::: Data block :::

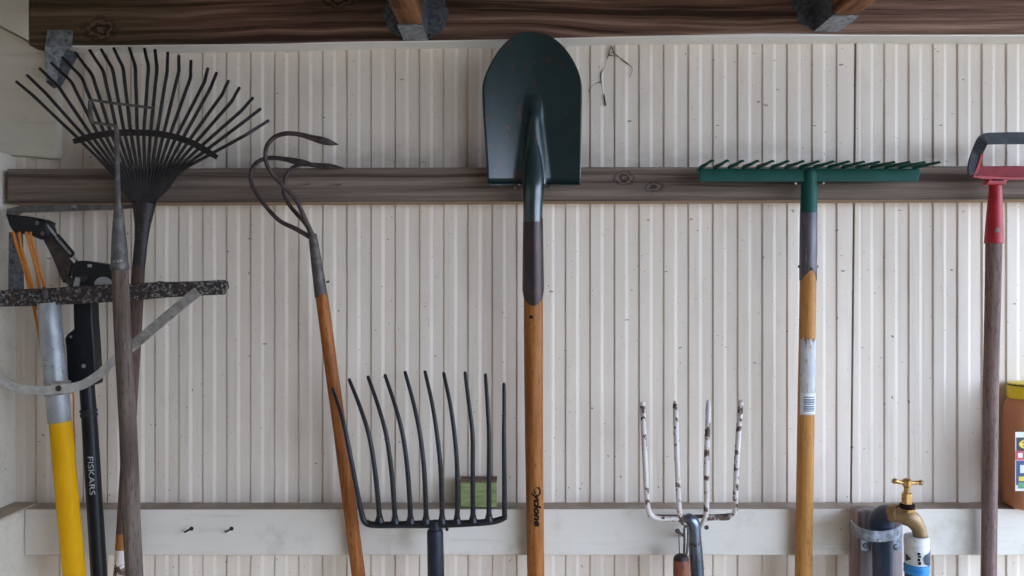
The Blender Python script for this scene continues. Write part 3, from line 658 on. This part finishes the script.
# brown ferrule, its front tongue rounded over the wood
mb = MB(); n = 28; rings = []
for k, (y, r) in enumerate([(218, 9.9), (222, 10.0), (245, 10.4), (275, 10.8), (290, 11.0)]):
    c = P(533+ (y-218)*.003, y, dHf(y)); rr = R(r, dH)
    rings.append([c + Vector((math.sin(a)*rr, -math.cos(a)*rr, 0)) for a in [2*math.pi*j/n for j in range(n)]])
c0 = 533.2; rr = R(11.0, dH); last = []; 
for j in range(n):
    a = 2*math.pi*j/n; aa = a if a < math.pi else 2*math.pi-a
    ye = 305.5 - 15*min(1, (aa/1.45)**2) if aa < 1.45 else 290.5
    c = P(c0, ye, dHf(ye)); rq = R(10.7, dH); last.append(c + Vector((math.sin(a)*rq, -math.cos(a)*rq, 0)))
rings.append(last); mb.ring_tube(rings, True); mb.build('ferrule', M['brown_steel'], t)
mb = MB(); mb.tube([(533.2, 262, dHf(262), 9.4), (533.4, 330, dHf(330), 9.7), (534, 432, dHf(432), 9.2), (535.8, 576, dHf(560), 8.6), (540, 880, .060, 8.4)], 22, 3); hn = mb.build('handle', M['tan_wood'], t)
mb = MB(); mb.turn([(531.2, 317, dHf(317)+R(9.3, dH), 1.9), (531.2, 317, dHf(317)+R(9.9, dH), 1.9)], 10, (0, -1, 0)); mb.build('rivet_hole', M['black_ink'], hn)
text_on('lettering', 'Cyclone', 536.4, 506, dHf(506)+.015, 6, M['black_ink'], hn, -90, ((535.0, -.012, dHf(500)+.0006), 9.0), length=41, height=9.5, shear=.25, bold=.05)

# ------------------------------------------------------------------ four-tine white fork
dK = .095
t = thing('garden_fork', 'chipped white four-tined fork with bright metal socket against the white rail', 'fork', P(714, FY(dK), dK))
T = [[(642.4,401.5),(643,414),(643.6,432),(645,460),(646.4,490),(647.6,506),(650.2,514),(656,518),(664,518.8),(674,518.6),(680,519.5)],
     [(675.2,401),(675.6,416),(676.2,440),(677.4,470),(678.4,498),(679.6,512),(682,521),(686,524)],
     [(708.6,400),(708.2,414),(707.2,440),(706.2,470),(706.6,495),(706.2,510),(705,518),(702,526)],
     [(741,400),(740.2,412),(738.6,432),(736.6,466),(735.6,495),(735.4,508),(733.4,515),(726,517.8),(714,517.6),(706,518.4)]]
for p in T:
    L = []
    for i, (x, y) in enumerate(p):
        k = max(0, min(1, (520-y)/120)); dd = .098 + .028*math.sin(k*math.pi)
        L.append((x, y, dd, 1.2 if i == 0 else 2.7))
    x, y, dd, r = L[0]; L.insert(1, (x*.86+p[1][0]*.14, y*.86+p[1][1]*.14, dd+.001, 2.3)); L.insert(2, (x*.5+p[1][0]*.5, y*.5+p[1][1]*.5, dd+.003, 2.6))
    mb = MB(); mb.tube(L, 10, 4); mb.build('tine', M['fork_white'], t)
mb = MB(); mb.tube([(648, 515.5, .093, 1.6), (665, 516.2, .093, 1.7), (690, 516.5, .094, 2.0), (715, 516, .093, 1.8), (733, 514.5, .093, 1.6)], 8, 3); mb.build('head_bar', M['rust_steel'], t)
mb = MB(); mb.tube([(684, 521, dK, 4.2), (689, 519.4, dK, 6.2), (693.4, 524, dK, 6.6), (694.6, 535, dK, 6.6), (696, 555, dK, 6.8), (697.4, 580, dK, 7.0), (698, 592, dK, 7.0)], 16, 4); mb.build('socket', M['socket_blue'], t)
mb = MB(); mb.tube([(698, 588, dK, 6.6), (704, 760, dK, 6.8), (714, FY(dK), dK, 6.8)], 14, 1); mb.build('handle', M['tan_wood'], t)
# small tool on a nail
dT = .106
t = thing('hand_tool', 'red-brown wooden tool handle hanging by wire beside the white fork socket', 'hand tool', P(682, 655, dT))
mb = MB(); mb.turn([(681, 555.6, dT, 4.0), (681.1, 557.5, dT, 6.6), (681.2, 561, dT, 8.0), (681.6, 580, dT, 8.4), (682, 620, dT, 7.4), (682.4, 650, dT, 8.2), (682.5, 655, dT, 5)], 18); hn = mb.build('handle', M['red_wood'], t)
mb = MB(); mb.turn([(681, 554.6, dT, 4.4), (681.05, 556, dT, 6.6), (681.15, 559.5, dT, 7.9)], 18); mb.build('dark_end', M['rust_steel'], hn)
mb = MB(); mb.tube([(678.6, 531.5, .118, .55), (679.2, 545, .112, .55), (679.6, 557, dT, .55)], 6, 3)
mb.build('hanging_wire', M['rust_steel'], t)
mb = MB(); mb.tube([(684, 556, .104, 1.1), (684.4, 540, .106, 1.2), (684.2, 529, .108, 1.2), (686, 526.4, .109, 1.2), (688.2, 529, .110, 1.2), (687.6, 545, .111, 1.2), (686.2, 557, .106, 1.1)], 8, 4); mb.build('loop', M['grey_steel'], t)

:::

(Aim of the exercise) Extract, word for word, each line from the top of the data down to and including the line with "height=9.5, shear=.25, bold=.05)"; skip the pictures.

(Response to this exercise)
The Blender Python script for this scene continues. Write part 3, from line 658 on. This part finishes the script.
# brown ferrule, its front tongue rounded over the wood
mb = MB(); n = 28; rings = []
for k, (y, r) in enumerate([(218, 9.9), (222, 10.0), (245, 10.4), (275, 10.8), (290, 11.0)]):
    c = P(533+ (y-218)*.003, y, dHf(y)); rr = R(r, dH)
    rings.append([c + Vector((math.sin(a)*rr, -math.cos(a)*rr, 0)) for a in [2*math.pi*j/n for j in range(n)]])
c0 = 533.2; rr = R(11.0, dH); last = []; 
for j in range(n):
    a = 2*math.pi*j/n; aa = a if a < math.pi else 2*math.pi-a
    ye = 305.5 - 15*min(1, (aa/1.45)**2) if aa < 1.45 else 290.5
    c = P(c0, ye, dHf(ye)); rq = R(10.7, dH); last.append(c + Vector((math.sin(a)*rq, -math.cos(a)*rq, 0)))
rings.append(last); mb.ring_tube(rings, True); mb.build('ferrule', M['brown_steel'], t)
mb = MB(); mb.tube([(533.2, 262, dHf(262), 9.4), (533.4, 330, dHf(330), 9.7), (534, 432, dHf(432), 9.2), (535.8, 576, dHf(560), 8.6), (540, 880, .060, 8.4)], 22, 3); hn = mb.build('handle', M['tan_wood'], t)
mb = MB(); mb.turn([(531.2, 317, dHf(317)+R(9.3, dH), 1.9), (531.2, 317, dHf(317)+R(9.9, dH), 1.9)], 10, (0, -1, 0)); mb.build('rivet_hole', M['black_ink'], hn)
text_on('lettering', 'Cyclone', 536.4, 506, dHf(506)+.015, 6, M['black_ink'], hn, -90, ((535.0, -.012, dHf(500)+.0006), 9.0), length=41, height=9.5, shear=.25, bold=.05)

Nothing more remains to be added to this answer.